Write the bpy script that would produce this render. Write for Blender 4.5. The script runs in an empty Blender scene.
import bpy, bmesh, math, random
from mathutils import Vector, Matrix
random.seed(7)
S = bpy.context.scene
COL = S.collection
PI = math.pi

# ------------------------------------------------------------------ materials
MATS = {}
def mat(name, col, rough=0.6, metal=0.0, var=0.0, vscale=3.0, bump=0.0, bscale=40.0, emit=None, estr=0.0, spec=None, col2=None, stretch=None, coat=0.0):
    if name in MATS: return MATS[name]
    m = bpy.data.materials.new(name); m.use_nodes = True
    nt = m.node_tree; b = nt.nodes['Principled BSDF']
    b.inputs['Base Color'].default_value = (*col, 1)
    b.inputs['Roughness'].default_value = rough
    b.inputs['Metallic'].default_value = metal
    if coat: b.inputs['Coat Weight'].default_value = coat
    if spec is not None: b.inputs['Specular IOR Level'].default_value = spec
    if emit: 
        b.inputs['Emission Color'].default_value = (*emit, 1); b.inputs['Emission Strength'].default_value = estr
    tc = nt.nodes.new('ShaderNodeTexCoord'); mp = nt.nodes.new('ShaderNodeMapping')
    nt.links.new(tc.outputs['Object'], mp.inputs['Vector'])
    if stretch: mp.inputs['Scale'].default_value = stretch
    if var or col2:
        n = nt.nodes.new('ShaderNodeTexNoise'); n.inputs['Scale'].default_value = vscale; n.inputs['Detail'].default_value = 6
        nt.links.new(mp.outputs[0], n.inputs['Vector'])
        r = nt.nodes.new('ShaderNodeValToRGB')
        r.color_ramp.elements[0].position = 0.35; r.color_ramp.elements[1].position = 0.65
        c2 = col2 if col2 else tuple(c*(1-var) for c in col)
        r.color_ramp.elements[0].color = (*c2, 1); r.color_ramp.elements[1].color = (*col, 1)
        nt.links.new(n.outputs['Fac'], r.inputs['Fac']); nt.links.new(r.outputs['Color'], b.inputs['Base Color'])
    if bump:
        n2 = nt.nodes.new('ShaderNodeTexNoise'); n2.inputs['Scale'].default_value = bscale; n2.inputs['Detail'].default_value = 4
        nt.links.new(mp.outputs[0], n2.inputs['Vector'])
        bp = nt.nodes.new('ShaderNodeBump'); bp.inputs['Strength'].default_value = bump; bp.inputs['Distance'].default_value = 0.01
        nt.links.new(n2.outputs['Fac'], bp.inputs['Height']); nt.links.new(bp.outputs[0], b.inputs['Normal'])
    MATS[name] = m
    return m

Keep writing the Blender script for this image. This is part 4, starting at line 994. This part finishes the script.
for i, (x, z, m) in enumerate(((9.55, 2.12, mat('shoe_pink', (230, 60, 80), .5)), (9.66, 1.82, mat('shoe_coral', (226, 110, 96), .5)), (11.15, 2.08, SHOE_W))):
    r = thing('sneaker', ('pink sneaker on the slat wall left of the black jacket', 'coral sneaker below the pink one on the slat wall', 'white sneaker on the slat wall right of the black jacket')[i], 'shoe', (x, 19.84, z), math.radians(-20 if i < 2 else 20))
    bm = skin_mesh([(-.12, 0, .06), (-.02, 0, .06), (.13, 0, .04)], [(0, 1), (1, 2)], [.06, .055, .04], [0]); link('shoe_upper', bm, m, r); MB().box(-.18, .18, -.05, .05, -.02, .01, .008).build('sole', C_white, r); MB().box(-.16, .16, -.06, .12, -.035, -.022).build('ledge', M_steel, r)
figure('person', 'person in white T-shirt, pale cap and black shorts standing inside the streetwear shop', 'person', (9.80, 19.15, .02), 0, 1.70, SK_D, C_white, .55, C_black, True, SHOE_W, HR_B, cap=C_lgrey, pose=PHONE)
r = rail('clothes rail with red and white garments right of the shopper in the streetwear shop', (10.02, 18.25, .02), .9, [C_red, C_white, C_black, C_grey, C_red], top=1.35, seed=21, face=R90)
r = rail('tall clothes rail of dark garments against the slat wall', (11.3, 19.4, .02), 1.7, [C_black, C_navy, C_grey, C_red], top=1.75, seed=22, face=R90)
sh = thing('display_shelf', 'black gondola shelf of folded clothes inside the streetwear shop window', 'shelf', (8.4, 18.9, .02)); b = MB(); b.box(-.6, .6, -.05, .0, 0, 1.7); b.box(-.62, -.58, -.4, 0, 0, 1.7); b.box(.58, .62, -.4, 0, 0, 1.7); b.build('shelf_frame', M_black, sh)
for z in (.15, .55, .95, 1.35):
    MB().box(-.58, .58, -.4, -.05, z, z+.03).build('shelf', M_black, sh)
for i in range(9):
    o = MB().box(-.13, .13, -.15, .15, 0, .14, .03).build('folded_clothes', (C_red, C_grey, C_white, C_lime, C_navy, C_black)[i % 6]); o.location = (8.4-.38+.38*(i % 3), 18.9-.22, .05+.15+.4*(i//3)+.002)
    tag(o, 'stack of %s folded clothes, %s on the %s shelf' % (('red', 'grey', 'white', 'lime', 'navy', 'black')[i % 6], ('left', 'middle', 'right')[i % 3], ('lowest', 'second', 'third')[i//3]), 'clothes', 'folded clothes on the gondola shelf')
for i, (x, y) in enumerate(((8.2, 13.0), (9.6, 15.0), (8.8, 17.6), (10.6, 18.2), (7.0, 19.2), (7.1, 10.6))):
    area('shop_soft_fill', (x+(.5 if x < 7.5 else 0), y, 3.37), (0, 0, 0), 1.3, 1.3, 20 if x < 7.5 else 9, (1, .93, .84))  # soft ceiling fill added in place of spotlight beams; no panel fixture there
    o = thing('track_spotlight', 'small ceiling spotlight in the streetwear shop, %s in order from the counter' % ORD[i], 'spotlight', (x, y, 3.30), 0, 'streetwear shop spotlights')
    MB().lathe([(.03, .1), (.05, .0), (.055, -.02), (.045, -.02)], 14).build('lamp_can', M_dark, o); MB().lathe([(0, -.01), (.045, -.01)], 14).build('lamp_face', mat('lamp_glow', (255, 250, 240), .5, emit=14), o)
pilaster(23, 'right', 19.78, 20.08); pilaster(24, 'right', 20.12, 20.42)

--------

**TASK:** Print, please, the lines from the first line of the material through the line that contains "PI = math.pi", exactly as written and with nothing added.

**OUTPUT:**
Write the bpy script that would produce this render. Write for Blender 4.5. The script runs in an empty Blender scene.
import bpy, bmesh, math, random
from mathutils import Vector, Matrix
random.seed(7)
S = bpy.context.scene
COL = S.collection
PI = math.pi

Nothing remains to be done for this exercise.